Directions for this task: Gather each line of the records where "scene" appears.

Stored rows:
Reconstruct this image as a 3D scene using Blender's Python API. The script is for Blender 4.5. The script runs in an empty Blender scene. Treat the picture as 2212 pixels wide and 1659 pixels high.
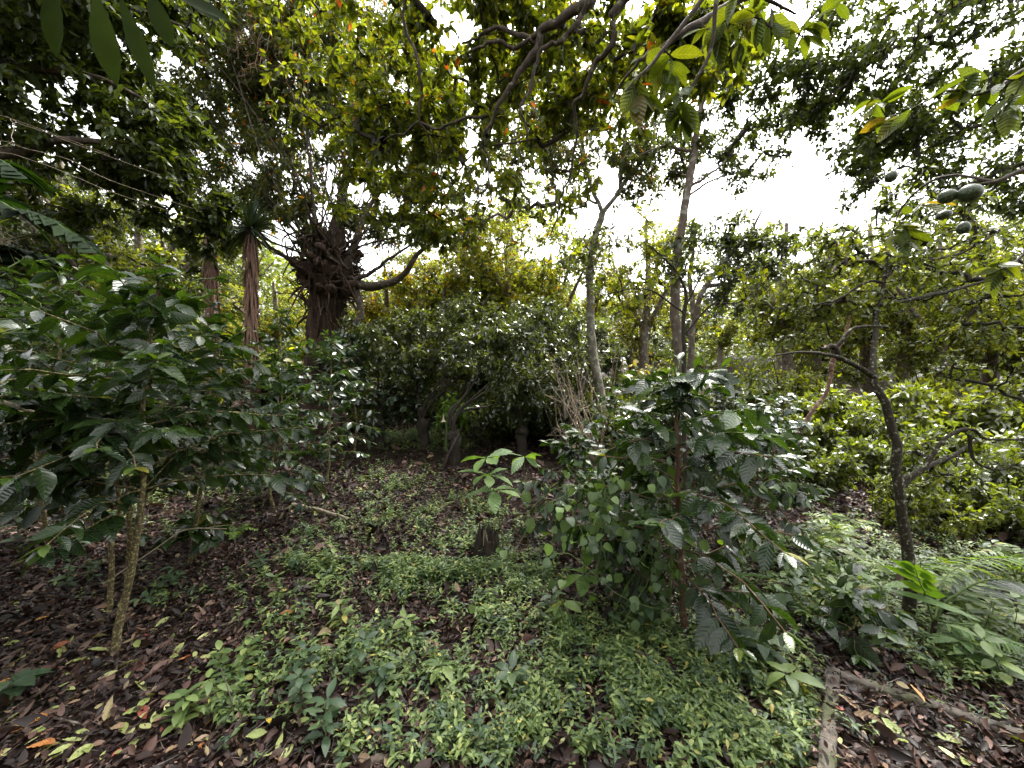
import bpy, math, random
import numpy as np
from math import radians, pi, sin, cos

# ------------------------------------------------------------------ camera, sky, sun, exposure
SC = bpy.context.scene
COL = SC.collection
F = 830.0                                   # focal length in units of a 2212 x 1659 picture
CAM_Z = 1.6
cam = bpy.data.cameras.new('camera'); cam.sensor_width = 36.0; cam.lens = 36.0*F/2212.0
cam.clip_start = 0.05; cam.clip_end = 1000
cam_o = bpy.data.objects.new('camera', cam); COL.objects.link(cam_o)
cam_o.location = (0, 0, CAM_Z); cam_o.rotation_euler = (radians(90), 0, 0)
SC.camera = cam_o
SUN_EL, SUN_AZ = radians(58), radians(35)   # azimuth from +Y (ahead) towards +X (right)
W = bpy.data.worlds.new('World'); SC.world = W; W.use_nodes = True
wn = W.node_tree.nodes; wl = W.node_tree.links
bg = wn['Background']; sky = wn.new('ShaderNodeTexSky'); sky.sky_type = 'NISHITA'; sky.sun_disc = False
sky.sun_elevation = SUN_EL; sky.sun_rotation = SUN_AZ; sky.air_density = 1.0; sky.dust_density = 5.0; sky.ozone_density = 0.6
hs = wn.new('ShaderNodeHueSaturation'); hs.inputs['Saturation'].default_value = 0.10; hs.inputs['Value'].default_value = 1.0
wl.new(sky.outputs[0], hs.inputs['Color']); wl.new(hs.outputs[0], bg.inputs['Color']); bg.inputs['Strength'].default_value = 0.15
sun = bpy.data.lights.new('sun', 'SUN'); sun.energy = 1.5; sun.angle = radians(14); sun.color = (1.0, 0.95, 0.86)
sun_o = bpy.data.objects.new('sun', sun); COL.objects.link(sun_o)
sun_o.rotation_euler = (radians(90)-SUN_EL, 0, -SUN_AZ + pi)
sun_o.rotation_euler = (-(radians(90)-SUN_EL), 0, -SUN_AZ)
VS = SC.view_settings; VS.view_transform = 'Standard'; VS.look = 'None'; VS.gamma = 1.0; VS.use_curve_mapping = False
VS.exposure = 2.65
cy = SC.cycles
cy.max_bounces = 5; cy.diffuse_bounces = 2; cy.glossy_bounces = 2; cy.transmission_bounces = 3; cy.transparent_max_bounces = 4
cy.use_denoising = True; cy.caustics_reflective = False; cy.caustics_refractive = False
cy.sample_clamp_indirect = 6.0

RNG = np.random.default_rng(7)

# ------------------------------------------------------------------ helpers: terrain and picture coordinates
def softp(v, k=1.2):
    v = np.asarray(v, float)
    return np.where(v*k > 30, v, np.log1p(np.exp(np.minimum(v*k, 30)))/k)

def hgt(x, y):
    x = np.asarray(x, float); y = np.asarray(y, float)
    h = 0.085*softp(y-2.6) + 0.10*softp(y-17, .5) + 0.12*softp(-x-2.8)*np.clip(1-(np.abs(x)-20)/60, 0, 1) - 0.05*softp(x-3.0)*np.clip(1-(np.abs(x)-10)/60, 0, 1)
    h = h + 0.030*np.sin(x*1.7+1.3)*np.sin(y*1.3+.4) + 0.014*np.sin(x*4.1+y*2.7) + 0.010*np.sin(x*7.3-y*6.1+2)
    h = np.where(y > 60, h - 0.10*(y-60), h)
    return h - 0.03

def P(px, py, D):
    return np.array(((px-1106.0)/F*D, D, CAM_Z-(py-829.5)/F*D))

def G(px, py):
    """ground point seen at a picture point"""
    dx, dz = (px-1106.0)/F, -(py-829.5)/F
    D = 0.6
    while D < 90:
        if CAM_Z+dz*D <= hgt(dx*D, D): break
        D += 0.02
    return np.array((dx*D, D, float(hgt(dx*D, D))))

def gp(x, y): return np.array((x, y, float(hgt(x, y))))

def nrm(a): return a/np.maximum(np.linalg.norm(a, axis=-1, keepdims=True), 1e-9)

# ------------------------------------------------------------------ mesh builder
class MB:
    def __init__(s): s.v=[]; s.q=[]; s.uv=[]; s.r=[]; s.m=[]; s.n=0
    def add(s, v, q, uv, r, m):
        s.v.append(v); s.q.append(q+s.n); s.uv.append(uv); s.r.append(r)
        s.m.append(np.full(len(q), m, np.int32)); s.n += len(v)
    def mesh(s, name, mats, origin=(0,0,0)):
        me = bpy.data.meshes.new(name)
        v = np.concatenate(s.v)-np.asarray(origin); q = np.concatenate(s.q).astype(np.int32)
        uv = np.concatenate(s.uv); r = np.concatenate(s.r); m = np.concatenate(s.m)
        me.vertices.add(len(v)); me.loops.add(len(q)*4); me.polygons.add(len(q))
        me.vertices.foreach_set('co', v.astype(np.float32).ravel())
        me.loops.foreach_set('vertex_index', q.ravel())
        me.polygons.foreach_set('loop_start', np.arange(0, len(q)*4, 4, dtype=np.int32))
        me.polygons.foreach_set('material_index', m)
        me.polygons.foreach_set('use_smooth', np.ones(len(q), bool))
        u = me.uv_layers.new(name='UVMap'); u.data.foreach_set('uv', uv[q.ravel()].astype(np.float32).ravel())
        a = me.attributes.new('rnd', 'FLOAT', 'POINT'); a.data.foreach_set('value', r.astype(np.float32))
        for x in (mats if isinstance(mats, (list, tuple)) else [mats]): me.materials.append(x)
        me.update(calc_edges=True)
        return me
    def build(s, name, mats, parent=None, origin=None):
        o0 = (0,0,0)
        if origin is not None: o0 = origin
        elif parent is not None: o0 = np.array(parent.get('_o', (0,0,0)))
        me = s.mesh(name, mats, o0)
        o = bpy.data.objects.new(name, me); COL.objects.link(o)
        if parent is not None: o.parent = parent; o['_o'] = list(map(float, o0))
        else: o.location = o0
        return o

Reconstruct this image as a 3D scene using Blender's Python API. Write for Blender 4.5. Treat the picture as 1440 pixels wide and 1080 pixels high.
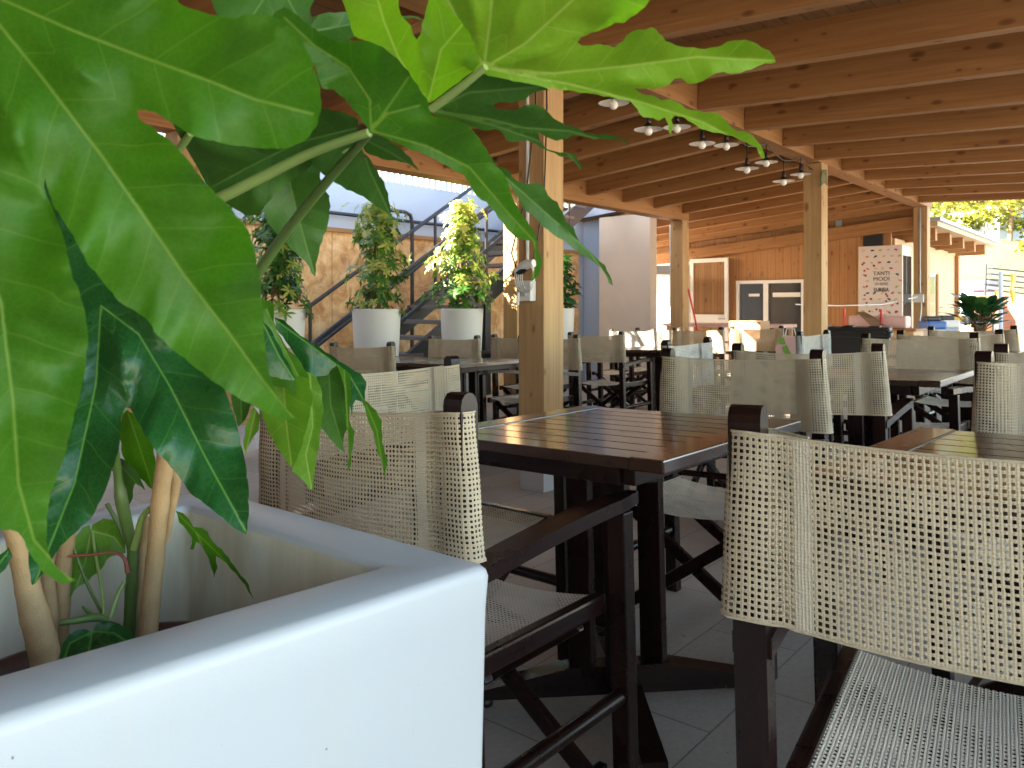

Answer for the task:
Reconstruct this image as a 3D scene using Blender's Python API. The script is for Blender 4.5. The script runs in an empty Blender scene. Treat the picture as 2212 pixels wide and 1659 pixels high.
SC = bpy.context.scene
Reconstruct this image as a 3D scene using Blender's Python API. Write for Blender 4.5. Treat the picture as 1440 pixels wide and 1080 pixels high.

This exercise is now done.